The unemployment rate will hit 10 percent in the first quarter of next year and it may be 2012 before the 7.2 million lost in the recession have been restored, according to the latest survey of business economists.
The National Association of Business Economics survey of 44 economists found widespread agreement that the recession is over and the economy has started growing again.
But more than half the economists surveyed don’t expect the lost jobs to be recovered until 2012 and two-fifths say it will take even longer. Unemployment is likely to peak at 10 percent before falling to 9.5 percent by the end of next year.
The high unemployment rate will continue to weigh on the economy, the survey found, according to news reports. However, it will also dampen inflation, which is expected to remain low.

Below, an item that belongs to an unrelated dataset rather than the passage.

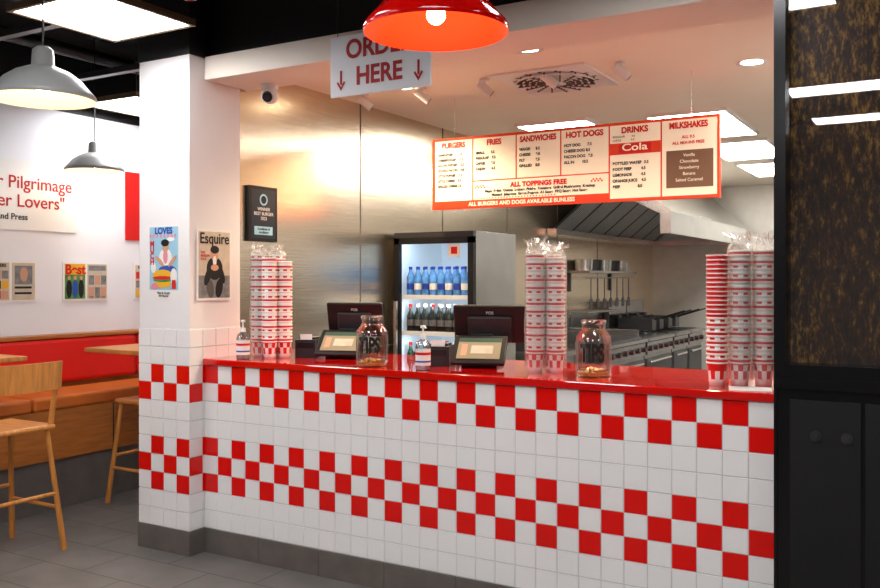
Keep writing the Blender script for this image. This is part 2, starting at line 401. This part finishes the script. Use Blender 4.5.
text('bunless_text','ALL BURGERS AND DOGS AVAILABLE BUNLESS',(cols[0]+.64,-.0045,.027),0,.036,MENUW,e,bold=.001)

# ---------------- ceiling fixtures kitchen ----------------
for x,y,en in [(-1.97,4.30,60),(-.99,5.2,60),(-3.05,4.75,140),(-1.0,4.25,60)]:
    e=empty('ceiling_downlight',(x,y,2.74))
    MB().lathe([(.060,0),(.085,-.006),(.088,0)],(0,0,0),WPL,28).lathe([(.060,0),(.060,-.002),(.001,-.004)],(0,0,0),DOWN,28).obj('trim_ring',parent=e)
    L=bpy.data.lights.new('downlight','SPOT'); L.energy=en; L.color=(1,.78,.52); L.spot_size=2.5; L.spot_blend=.7; L.shadow_soft_size=.05
    lo=bpy.data.objects.new('lamp_light',L); COL.objects.link(lo); lo.parent=e; lo.location=(0,0,-.02)
m=MB().box(-.30,.30,-.30,.30,-.012,0,WPL)
for r in (.10,.14,.18,.22): m.lathe([(r,-.012),(r+.022,-.034),(r+.028,-.030),(r+.010,-.012)],(0,0,0),WPL,36)
for k in range(16):
    a=k*math.pi/8; M=Matrix.Rotation(a,4,'Z'); m.box(.10,.26,-.010,.010,-.0128,-.012,BPL,M); m.box(.06,.24,.020,.030,-.0355,-.0122,GREYINK,M)
m.lathe([(.10,-.012),(.09,-.03),(.001,-.034)],(0,0,0),WPL,30)
m.obj('ceiling_air_diffuser',loc=(-2.11,5.02,2.74))
for x in(-3.4,-2.95,-2.5,-2.07,-1.63):
    m=MB().cyl((0,0,0),(0,0,-.012),.03,.03,WPL).cyl((0,0,-.01),(0,0,-.04),.006,.006,WPL,8).cyl((-.03,-.02,-.022),(.035,.03,-.085),.026,.026,WPL).cyl((.035,.03,-.085),(.036,.031,-.086),.022,.022,DPL)
    m.obj('ceiling_spotlight',loc=(x,4.82,2.74))
def cam(name,loc):
    m=MB().cyl((0,0,0),(0,0,-.025),.05,.045,WPL).sphere((0,0,-.060),.050,WPL).cyl((.012,-.030,-.070),(.022,-.046,-.082),.030,.028,BPL).cyl((.022,-.046,-.082),(.023,-.048,-.083),.018,.016,DPL)
    m.obj(name,loc=loc)
cam('security_camera',(-3.36,3.83,2.614))
m=MB().cyl((0,0,0),(0,0,-.36),.012,.012,BPL,10).cyl((0,0,-.36),(.02,-.01,-.44),.05,.045,WPL).cyl((.02,-.01,-.44),(.021,-.0105,-.443),.035,.035,REDB)
m.obj('ceiling_camera',loc=(-3.05,2.92,3.25))  # second camera on a black stem, white head with a red face

# ---------------- posters ----------------
class Pl:
    def __init__(s,name,loc,rz): s.e=empty(name,loc,rz); s.rz=rz
    def q(s,x0,x1,z0,z1,mt,t=.001,n='print_block'): MB().box(x0,x1,-t,0,z0,z1,mt).obj(n,parent=s.e)
    def el(s,cx,cz,rx,rz,mt,t=.002,n='print_shape',k=20,a=0):
        vs=[];
        for i in range(k):
            u=rx*math.cos(2*math.pi*i/k);w=rz*math.sin(2*math.pi*i/k)
            vs.append((cx+u*math.cos(a)-w*math.sin(a),-t,cz+u*math.sin(a)+w*math.cos(a)))
        MB().add(vs,[tuple(range(k))],mt).obj(n,parent=s.e)
    def t(s,txt,x,z,size,mt,t=.003,**k): text('print_text',txt,(x,-t,z),0,size,mt,s.e,**k)
p=Pl('comic_poster',(-3.79,3.4465,1.605),0)
p.q(-.125,.125,-.205,.205,PAPER); p.q(-.112,.112,-.155,.195,LBLUE,.0018)
for i in range(8): p.q(-.112+i*.028,-.098+i*.028,.135,.155,PINKP,.0022)
p.t('LOVES',.0,.172,.048,BLUE,bold=.002,align='CENTER'); p.t('M\nU\nC\nH',-.09,.05,.045,REDP,bold=.0015,line=.75)
p.el(.015,.085,.026,.032,SKIN,.0030); p.el(.012,.106,.032,.020,INK,.0034); p.el(.055,.125,.03,.012,PAPER,.0032)
p.el(.015,.025,.050,.05,PAPER,.0026); p.el(.015,.03,.018,.04,PINKP,.0029)
p.el(-.03,.005,.012,.045,SKIN,.0032,a=.9); p.el(.07,.005,.012,.045,SKIN,.0032,a=-.8)
p.el(.03,-.045,.070,.026,BLUE,.0027); p.el(-.01,-.07,.075,.028,YEL,.0029); p.el(-.01,-.088,.078,.010,REDP,.0031); p.el(-.01,-.10,.072,.012,GREENP,.0030); p.el(-.01,-.122,.07,.022,YEL,.0029)
p.el(.08,-.08,.026,.045,PAPER,.0033); p.q(.065,.095,-.15,-.10,REDP,.0035); p.el(-.08,-.03,.02,.03,PAPER,.003)
p.el(-.07,-.135,.03,.018,PINKP,.0032)
p.t('Plain & Simple\nAll Flavour',-.0,-.180,.018,INK,line=.9)
q=Pl('magazine_cover_poster',(-3.588,3.628,1.59),math.pi/2)
q.q(-.135,.135,-.20,.20,PAPER); q.q(-.12,.12,-.185,.185,BEIGE,.0018)
q.t('Esquire',0,.145,.085,INK,bold=.0012,sx=.9)
q.q(-.12,.12,-.185,-.06,GREYP,.0020)
q.el(.0,.06,.03,.04,SKIN,.003); q.el(0,.085,.034,.022,INK,.0034); q.el(0,-.02,.062,.065,INK,.0027); q.el(-.05,-.06,.022,.06,INK,.0028,a=-.4); q.el(.05,-.05,.022,.06,INK,.0028,a=.4)
q.el(-.035,-.13,.028,.055,GREYINK,.0026,a=.2); q.el(.035,-.13,.028,.055,INK,.0026,a=-.2); q.el(0,-.015,.03,.018,SKIN,.0036); q.el(0,.02,.014,.03,PAPER,.0032)
q.t('THE\nBURGER\nISSUE',-.105,.05,.018,REDP,align='LEFT')
q=Pl('framed_certificate',(-3.5935,4.02,1.90),math.pi/2)
q.q(-.125,.125,-.165,.165,BPL,.018,'frame'); q.q(-.105,.105,-.145,.145,mat('cert_dark',(.13,.17,.22),.3),.0195)
q.el(0,.085,.035,.035,LBLUE,.0205); q.el(0,.085,.024,.024,INK,.0215); q.q(-.08,.08,-.125,-.075,LBLUE,.0205)
q.t('WINNER\nBEST BURGER\n2023',0,.0,.028,PAPER,.022); q.t('Certificate of\nexcellence',0,-.1,.020,INK,.022)
q=Pl('wall_quote_board',(-5.648,3.55,2.10),math.pi/2)
q.q(-.8,.735,-.245,.245,PAPER,.008,'board')
q.t('The Better Pilgrimage',.70,.085,.125,SIGNR,.010,align='RIGHT',bold=.001)
q.t('for Burger Lovers"',.64,-.045,.125,SIGNR,.010,align='RIGHT',bold=.001)
q.t('Food and Press',.34,-.155,.06,INK,.010,align='RIGHT',bold=.0008)
q=Pl('red_wall_panel',(-5.648,5.05,2.09),math.pi/2); q.q(-.31,.31,-.27,.27,REDP,.01)
def art(loc,kind):
    q=Pl('wall_art_print',loc,math.pi/2)
    q.q(-.20,.20,-.145,.145,PAPER,.008)
    if kind==0:
        q.q(-.185,-.01,-.13,.13,GREENP,.009); q.q(-.185,-.01,.05,.13,YEL,.0095); q.t('Best',-.097,.085,.10,REDP,.011,bold=.003)
        for i in range(3): q.el(-.15+i*.052,-.055,.024,.07,INK if i%2==0 else BLUE,.0105); q.el(-.15+i*.052,.025,.013,.016,SKIN,.011)
        q.q(.01,.185,-.13,.13,BEIGE,.009); q.q(.02,.175,.08,.12,GREYP,.0102)
        for i in range(3):
            for j in range(2): q.q(.022+i*.055,.068+i*.055,-.115+j*.09,-.045+j*.09,GREYP if (i+j)%2 else SKIN,.0105)
            q.t('lorem ipsum\nsit amet',.045+i*.055,-.12,.008,INK,.011)
    else:
        q.q(-.185,-.01,-.13,.13,BEIGE,.009); q.t('BURGERS',-.097,.11,.03,INK,.011,bold=.001)
        for i in range(3):
            for j in range(3): q.q(-.178+i*.056,-.13+i*.056,-.12+j*.07,-.065+j*.07,[YEL,GREYP,REDP,INK,SKIN][(i*2+j)%5],.0105)
        q.q(.01,.185,-.13,.13,BEIGE,.009); q.q(.03,.165,-.02,.11,GREYP,.0102); q.el(.1,.05,.03,.05,SKIN,.0105); q.q(.03,.16,-.05,-.035,INK,.0105); q.q(.03,.16,-.09,-.075,INK,.0105)
art((-5.648,3.76,1.495),1); art((-5.648,4.375,1.495),0); art((-5.648,5.02,1.495),1)

# ---------------- bench + furniture ----------------
e=empty('banquette_bench',(-5.35,2.5,0))
MB().box(-.29,.26,-5,3.45,0,.33,BASE).obj('plinth',parent=e)
m=MB().box(-.29,.28,-5,3.45,.33,.655,WOODB)
for k in range(9): m.box(.28,.284,-5+k*.95,-4.992+k*.95,.34,.65,BPL)
m.obj('bench_box',parent=e,bevel=.003)
m=MB()
for k in range(7): m.box(-.14,.29,-5+k*1.207,-5+(k+1)*1.207-.008,.655,.745,ORANGE)
m.obj('seat_cushion',parent=e,bevel=.02)
m=MB()
for k in range(7): m.box(-.285,-.15,-5+k*1.207,-5+(k+1)*1.207-.008,.77,1.09,REDV)
m.obj('back_cushion',parent=e,bevel=.03)
MB().box(-.292,-.15,-5,3.45,1.09,1.115,WOODB).box(-.292,-.20,-5,3.45,.655,.77,WOODB).obj('top_rail',parent=e,bevel=.003)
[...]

The NABE survey, conducted in September, forecast the economy growing at an annual rate of 2.9 percent in the second half, though GDP for the entire year is expected to contract 2.5 percent. Next year, the economy should grow 2.6 percent, the economists predicted.

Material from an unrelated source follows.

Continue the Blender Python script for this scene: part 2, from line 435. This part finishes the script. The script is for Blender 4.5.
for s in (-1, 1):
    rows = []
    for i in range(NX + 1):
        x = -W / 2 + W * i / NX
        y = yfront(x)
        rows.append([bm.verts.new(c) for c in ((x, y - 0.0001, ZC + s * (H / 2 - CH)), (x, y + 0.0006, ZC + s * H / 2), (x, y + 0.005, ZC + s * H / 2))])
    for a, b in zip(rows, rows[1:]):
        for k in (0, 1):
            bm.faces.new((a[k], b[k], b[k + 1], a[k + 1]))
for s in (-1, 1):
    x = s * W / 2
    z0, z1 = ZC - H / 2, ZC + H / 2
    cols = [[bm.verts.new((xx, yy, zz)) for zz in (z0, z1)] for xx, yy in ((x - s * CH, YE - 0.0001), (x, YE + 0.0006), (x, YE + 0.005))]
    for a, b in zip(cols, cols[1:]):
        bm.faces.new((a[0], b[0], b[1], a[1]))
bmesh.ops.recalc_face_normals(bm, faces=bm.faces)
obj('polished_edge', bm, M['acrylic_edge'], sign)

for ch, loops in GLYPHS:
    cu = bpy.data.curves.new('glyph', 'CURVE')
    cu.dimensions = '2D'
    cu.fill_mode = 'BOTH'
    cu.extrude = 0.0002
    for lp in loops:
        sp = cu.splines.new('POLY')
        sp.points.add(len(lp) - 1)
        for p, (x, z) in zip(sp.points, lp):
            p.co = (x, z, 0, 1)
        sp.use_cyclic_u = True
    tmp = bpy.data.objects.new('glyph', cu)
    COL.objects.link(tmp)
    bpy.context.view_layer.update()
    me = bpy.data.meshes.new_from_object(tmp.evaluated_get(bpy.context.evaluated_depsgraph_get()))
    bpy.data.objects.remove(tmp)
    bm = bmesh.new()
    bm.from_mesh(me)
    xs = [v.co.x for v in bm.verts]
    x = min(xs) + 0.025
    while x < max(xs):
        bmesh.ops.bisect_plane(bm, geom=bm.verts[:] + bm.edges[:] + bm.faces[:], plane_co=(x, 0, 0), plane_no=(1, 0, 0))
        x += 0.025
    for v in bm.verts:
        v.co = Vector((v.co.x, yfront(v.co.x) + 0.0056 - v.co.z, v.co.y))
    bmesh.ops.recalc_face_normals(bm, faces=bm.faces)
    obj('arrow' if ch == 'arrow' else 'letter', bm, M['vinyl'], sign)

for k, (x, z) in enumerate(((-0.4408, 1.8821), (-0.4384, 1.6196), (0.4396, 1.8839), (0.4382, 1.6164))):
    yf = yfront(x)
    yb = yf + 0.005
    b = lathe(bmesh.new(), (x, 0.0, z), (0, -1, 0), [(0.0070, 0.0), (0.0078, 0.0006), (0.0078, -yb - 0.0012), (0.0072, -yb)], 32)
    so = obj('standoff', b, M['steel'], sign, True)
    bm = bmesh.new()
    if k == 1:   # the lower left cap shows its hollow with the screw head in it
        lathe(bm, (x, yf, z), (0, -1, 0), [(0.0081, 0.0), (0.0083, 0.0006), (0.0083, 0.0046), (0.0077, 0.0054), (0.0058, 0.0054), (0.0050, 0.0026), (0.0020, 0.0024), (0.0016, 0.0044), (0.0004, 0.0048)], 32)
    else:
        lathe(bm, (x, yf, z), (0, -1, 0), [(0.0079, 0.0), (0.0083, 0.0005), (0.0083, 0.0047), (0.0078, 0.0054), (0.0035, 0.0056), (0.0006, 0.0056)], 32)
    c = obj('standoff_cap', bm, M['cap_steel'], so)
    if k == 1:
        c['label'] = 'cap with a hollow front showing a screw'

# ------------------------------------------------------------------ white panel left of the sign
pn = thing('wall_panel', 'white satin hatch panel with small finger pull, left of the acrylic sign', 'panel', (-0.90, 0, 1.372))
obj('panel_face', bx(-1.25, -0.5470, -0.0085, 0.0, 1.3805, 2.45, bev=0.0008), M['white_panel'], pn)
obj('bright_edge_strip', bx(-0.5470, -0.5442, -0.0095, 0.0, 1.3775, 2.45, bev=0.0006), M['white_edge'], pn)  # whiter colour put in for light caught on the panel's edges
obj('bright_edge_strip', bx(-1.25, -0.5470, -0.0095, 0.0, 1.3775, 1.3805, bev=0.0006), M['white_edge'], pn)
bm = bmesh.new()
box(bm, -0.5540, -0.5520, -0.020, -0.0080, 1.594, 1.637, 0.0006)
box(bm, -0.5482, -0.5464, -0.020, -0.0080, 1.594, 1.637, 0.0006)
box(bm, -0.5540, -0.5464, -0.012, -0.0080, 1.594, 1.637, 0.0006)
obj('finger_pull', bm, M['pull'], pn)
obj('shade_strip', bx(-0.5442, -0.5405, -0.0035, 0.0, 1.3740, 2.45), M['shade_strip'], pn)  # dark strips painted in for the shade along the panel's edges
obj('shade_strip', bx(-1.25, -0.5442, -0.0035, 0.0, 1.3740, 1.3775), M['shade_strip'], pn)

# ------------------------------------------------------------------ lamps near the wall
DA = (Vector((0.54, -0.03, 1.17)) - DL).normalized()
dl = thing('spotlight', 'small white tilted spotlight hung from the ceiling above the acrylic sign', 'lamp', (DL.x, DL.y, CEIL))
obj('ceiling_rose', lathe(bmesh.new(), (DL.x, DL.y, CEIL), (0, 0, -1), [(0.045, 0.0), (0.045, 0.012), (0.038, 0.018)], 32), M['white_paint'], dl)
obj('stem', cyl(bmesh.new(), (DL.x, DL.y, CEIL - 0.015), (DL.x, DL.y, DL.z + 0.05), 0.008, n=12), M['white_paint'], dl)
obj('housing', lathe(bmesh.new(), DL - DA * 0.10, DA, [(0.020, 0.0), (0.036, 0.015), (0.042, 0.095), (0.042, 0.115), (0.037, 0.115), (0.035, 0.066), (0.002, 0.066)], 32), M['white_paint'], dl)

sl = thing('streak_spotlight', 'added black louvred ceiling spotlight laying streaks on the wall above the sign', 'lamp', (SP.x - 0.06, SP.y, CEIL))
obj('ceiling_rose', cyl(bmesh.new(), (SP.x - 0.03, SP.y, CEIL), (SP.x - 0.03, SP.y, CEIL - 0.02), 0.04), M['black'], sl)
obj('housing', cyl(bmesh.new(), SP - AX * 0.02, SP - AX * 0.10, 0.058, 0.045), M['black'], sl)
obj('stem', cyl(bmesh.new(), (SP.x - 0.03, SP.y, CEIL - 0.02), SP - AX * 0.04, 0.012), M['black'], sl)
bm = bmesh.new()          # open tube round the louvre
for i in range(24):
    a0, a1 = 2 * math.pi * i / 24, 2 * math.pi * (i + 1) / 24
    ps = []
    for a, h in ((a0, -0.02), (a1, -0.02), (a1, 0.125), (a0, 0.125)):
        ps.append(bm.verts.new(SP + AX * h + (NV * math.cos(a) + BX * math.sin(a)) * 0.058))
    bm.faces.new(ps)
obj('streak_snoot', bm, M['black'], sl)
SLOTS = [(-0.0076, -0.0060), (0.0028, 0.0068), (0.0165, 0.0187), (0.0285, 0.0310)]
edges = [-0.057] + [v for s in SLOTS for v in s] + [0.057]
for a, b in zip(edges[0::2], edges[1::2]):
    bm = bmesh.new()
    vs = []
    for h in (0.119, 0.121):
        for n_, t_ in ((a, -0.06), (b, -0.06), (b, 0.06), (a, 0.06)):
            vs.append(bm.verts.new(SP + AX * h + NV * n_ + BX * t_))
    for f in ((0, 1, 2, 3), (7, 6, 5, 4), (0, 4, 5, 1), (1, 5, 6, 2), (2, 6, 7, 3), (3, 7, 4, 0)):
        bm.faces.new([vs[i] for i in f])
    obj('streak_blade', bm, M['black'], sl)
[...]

In view of the sluggish recovery and high unemployment, the Federal Reserve is expected to keep the benchmark overnight federal funds rate at the current level of virtually zero and raise it next year to about the 1 percent level.
The housing market is expected to hit bottom this year, allowing housing prices to gain 2 percent next year. This will enable the housing market to contribute to economic growth once again.
However, consumer spending is expected to remain weak due to the sluggish labor market and the impact of lost equity in housing and stocks.